21/02/2024 - 14:07
Moradores da metrópole francesa não pagam para andar de ônibus e bonde. “Tarifa zero” financiada com impostos empresariais agrada a muitos. Para outros, beneficia poucos e em detrimento de uma rede de transportes melhor.Desde 21 de dezembro de 2023, a população de Montpellier pode utilizar de graça os meios de transporte públicos locais. Assim a cidade no sul da França uniu-se a mais 50 outras pelo mundo, entre as quais Dunquerque, no norte do país, e Talinn, na Estônia. Com seus 500 mil habitantes, Montpellier é a maior metrópole europeia da lista, e muitos de seus cidadãos estão felizes com a medida. Mas não todos.
Rayene Chabbi, de 31 anos, está aliviada de não ter mais que usar o carro dos pais para cobrir os sete quilômetros até seu trabalho, mas também de economizar os 50 euros mensais que custava o vale-transporte. “Afinal, eu só ganho 1.950 euros por mês. Com a minha irmã é parecido, antes ela nunca usava os meios públicos.”
Chabbi agora chega em meia hora ao bairro de Castelnau-le-Lez: “De carro, eu teria precisado de mais dez minutos e certamente ficado presa no engarrafamento, o que sempre me estressa completamente. Além disso, é melhor para o meio ambiente.”
Mais transporte público: sinônimo de sustentabilidade?
A empresa para que ela trabalha, Simax, cofinancia a gratuidade dos transportes, juntamente com 2.500 outras de Montpellier. Através de um imposto de 2% sobre os salários, arrecadam-se cerca de 30 milhões de euros.

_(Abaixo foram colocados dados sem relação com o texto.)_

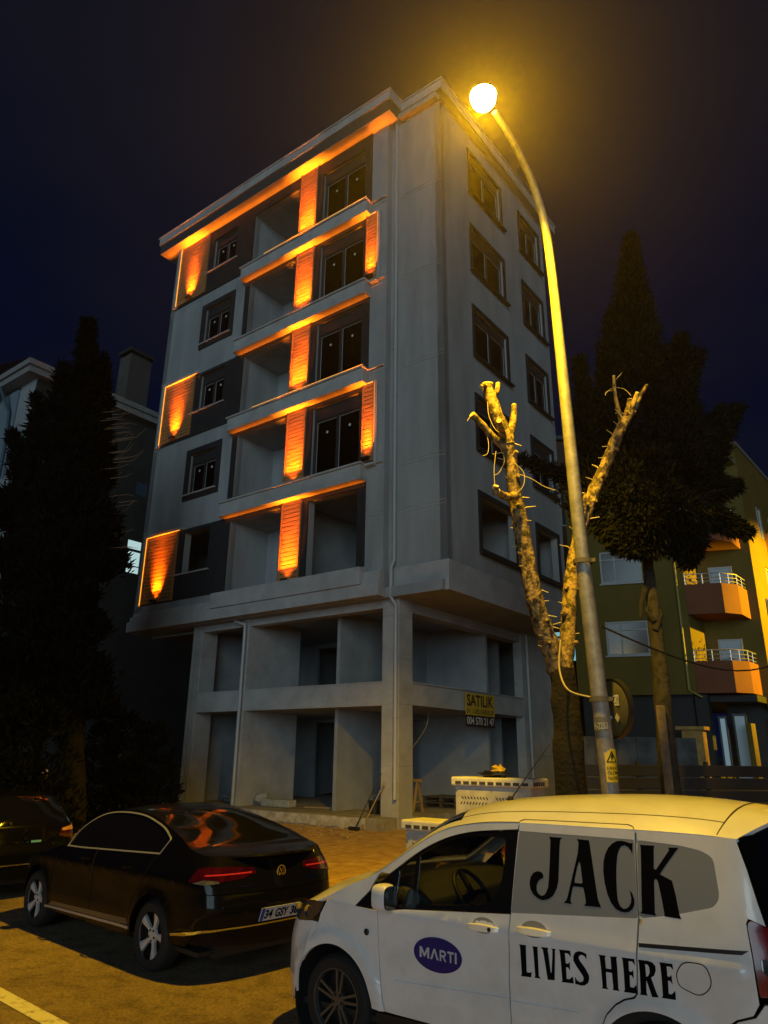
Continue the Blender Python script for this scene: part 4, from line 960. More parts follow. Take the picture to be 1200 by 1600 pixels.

A fundadora da firma, Miren Lafourcade, apoia a iniciativa.
“Viemos para cá cinco anos atrás, pois estamos bem do lado de um ponto de bonde. Antes era muito complicado chegar ao trabalho com o transporte público. É ótimo que os impostos que a gente paga estejam finalmente sendo empregados em algo que faz sentido.” Sua gestão da Simax enfatiza a sustentabilidade, por exemplo só utilizando em sua rede de computação servidores alimentados por fontes de energia renováveis.
Tal abordagem agrada a Julie Frêche, vice-presidente e encarregada de Transportes de Montpellier: “Queremos fazer política ambiental positiva. Graças aos meios de transporte gratuitos, os moradores dispõem de mais renda. Além disso estamos fazendo algo pela qualidade do ar.”
A cidade, cujas temperaturas chegam a 50ºC no verão, está se preparando para dias mais quentes, e planeja plantar mais 50 mil árvores até 2026 e aumentar as áreas verdes. “Além disso estamos criando 235 quilômetros adicionais de ciclovias, acrescentando cinco linhas de ônibus às 41 existentes e construindo uma quinta linha de bondes”, anuncia Frêche.
“Gratuidade é em detrimento de uma melhor rede de transportes”
Mas nem todos estão satisfeitos com o estado dos transportes em Montpellier. A nova linha de bondes ligará também a subúrbio de Saint-Jean-de-Vedas, onde no momento só há uma única parada. Hugo Daillan, que lá trabalha, queixa-se: “O bonde só vem a cada 15 minutos, também agora, no fim da jornada de trabalho. Por isso muitos andam de carro, aqui.”
“Se a gente considera que a cidade se expande cada vez mais, os transportes grátis só servem aos moradores do centro, mas não aos dos arredores. A medida 'gratuita' vem em detrimento de um melhor sistema de transportes. Eles deviam investir esse dinheiro na expansão da rede”, critica o francês de 28 anos, que mora no centro e é membro da associação local de usuários dos transportes públicos.
Alexandre Brun, docente de geografia da Universidade Paul Valéry, concorda: “Seria preciso também ligar melhor os subúrbios entre si: no momento muitas vezes é preciso fazer um desvio pelo centro.” Além disso, ele teme que o imposto adicional desencoraje empresas a se instalarem em Montpellier: “Precisamos delas para reduzir o desemprego.” A taxa em 2023 foi de 9,6%, mais de dois pontos percentuais acima da média francesa.
No entantou outros continuam entusiastas da gratuidade. É o caso do economista Fady Hamadé, o diretor do think tank Instituto de Recursos Ambientais e Desenvolvimento Durável (Ireedd), sediado na metrópole.
“Como todos os serviços públicos, também essa é uma medida de distribuição de renda. E há também efeitos externos positivos: produz-se menos dióxido de carbono e poluição atmosférica. Além disso se vê que agora mais gente vem ao centro, também dos grupos populacionais mais pobres. Muitas lojas novas já abriram na zona de pedestres.”